Keep it a carrier homeport

Tuesday’s departure of the USS Abraham Lincoln from Naval Station Everett felt a bit more somber than usual. This deployment, which will last into next year, could be the aircraft carrier’s final extended one before it leaves for Virginia to undergo the mid-life refueling of its nuclear reactors, roughly a three-year process.

The Navy has yet to say whether the Lincoln will return after that, or whether another carrier will be assigned to Everett in the interim.

So as Naval Station Everett’s iconic centerpiece heads across the Pacific — accompanied by two Everett-based guided missile destroyers, the USS Momsen and USS Shoup — it leaves uncertainty in its wake. That’s an unfamiliar feeling to a community that began embracing the Navy, its personnel and their families even before the base opened in 1994.

This has been a carrier homeport from its beginning. A carrier homeport it should remain.

Naval Station Everett is known as “The Sailor’s Choice” for good reason. The monicker is based on a mutual love affair, one fueled by the community’s enthusiastic support for the Navy and its families, and their reciprocal commitment as active citizens and volunteers.

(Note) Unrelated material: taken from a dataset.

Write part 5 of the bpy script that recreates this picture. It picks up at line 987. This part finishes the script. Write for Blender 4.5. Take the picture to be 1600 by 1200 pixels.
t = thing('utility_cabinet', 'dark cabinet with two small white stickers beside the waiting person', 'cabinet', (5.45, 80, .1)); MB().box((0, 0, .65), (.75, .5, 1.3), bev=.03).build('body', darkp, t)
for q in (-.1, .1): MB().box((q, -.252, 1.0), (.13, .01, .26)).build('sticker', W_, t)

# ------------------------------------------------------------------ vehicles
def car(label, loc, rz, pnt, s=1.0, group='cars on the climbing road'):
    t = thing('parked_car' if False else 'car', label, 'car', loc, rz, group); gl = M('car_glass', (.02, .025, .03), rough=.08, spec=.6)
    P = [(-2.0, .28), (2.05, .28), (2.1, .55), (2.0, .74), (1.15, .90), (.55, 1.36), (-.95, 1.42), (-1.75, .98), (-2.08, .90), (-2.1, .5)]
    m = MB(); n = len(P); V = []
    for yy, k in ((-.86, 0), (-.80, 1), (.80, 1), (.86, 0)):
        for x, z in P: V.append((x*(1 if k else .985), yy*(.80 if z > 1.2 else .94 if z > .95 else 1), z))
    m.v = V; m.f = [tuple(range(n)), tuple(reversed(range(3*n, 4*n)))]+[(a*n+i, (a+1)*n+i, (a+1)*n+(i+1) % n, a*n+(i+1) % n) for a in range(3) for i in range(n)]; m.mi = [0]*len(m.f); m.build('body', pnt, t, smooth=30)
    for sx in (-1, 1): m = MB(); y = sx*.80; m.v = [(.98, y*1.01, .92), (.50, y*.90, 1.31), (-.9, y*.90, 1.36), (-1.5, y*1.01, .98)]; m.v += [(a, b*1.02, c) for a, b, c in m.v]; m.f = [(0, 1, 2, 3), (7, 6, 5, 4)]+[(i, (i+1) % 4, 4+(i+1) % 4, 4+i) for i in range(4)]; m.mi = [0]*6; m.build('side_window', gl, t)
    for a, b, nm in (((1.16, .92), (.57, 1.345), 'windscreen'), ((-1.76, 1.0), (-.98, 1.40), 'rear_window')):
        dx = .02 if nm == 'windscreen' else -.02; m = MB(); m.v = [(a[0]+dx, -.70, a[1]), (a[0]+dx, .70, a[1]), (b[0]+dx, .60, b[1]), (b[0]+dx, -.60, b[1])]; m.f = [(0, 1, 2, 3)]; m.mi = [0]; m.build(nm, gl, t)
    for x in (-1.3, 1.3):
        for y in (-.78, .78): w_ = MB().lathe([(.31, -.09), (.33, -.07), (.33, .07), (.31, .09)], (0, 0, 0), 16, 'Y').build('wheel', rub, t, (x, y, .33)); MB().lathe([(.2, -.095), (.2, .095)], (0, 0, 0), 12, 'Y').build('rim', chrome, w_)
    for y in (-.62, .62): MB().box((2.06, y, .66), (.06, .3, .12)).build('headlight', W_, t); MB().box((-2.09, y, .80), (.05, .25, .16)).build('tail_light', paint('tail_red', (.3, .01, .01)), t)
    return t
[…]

It’s a relationship neither the region nor the Navy should take for granted. Sailors and other Navy personnel are quick to note how welcome they feel here, and how it makes a tangible difference for their families. And clearly, as Snohomish County’s second-largest employer, the Navy’s economic impact is welcome, too.

The Pentagon’s financial investment here is substantial. Naval Station Everett is a growing base, and one of the military’s most modern. Its location on a natural deepwater port, with quick and easy access to the Pacific, makes it one of the Navy’s most strategically significant installations — especially since some of the United States’ biggest strategic challenges and diplomatic opportunities lie in the Pacific region.

For all these reasons, it’s essential that Navy officials fill the Lincoln’s impending absence with another carrier. Long-term, there’s even room and support for a second, as Everett Mayor Ray Stephanson has reminded Navy officials repeatedly.

The local economy obviously depends on the base’s current number of sailors, but community pride and prestige are also real considerations. The iconic nature of an aircraft carrier gives it a marketable quality that can’t be replaced by any number of smaller ships.

Everett and the Lincoln have become almost synonymous. The city is a carrier homeport, in many ways the best in the Navy. It should remain that way, for years to come.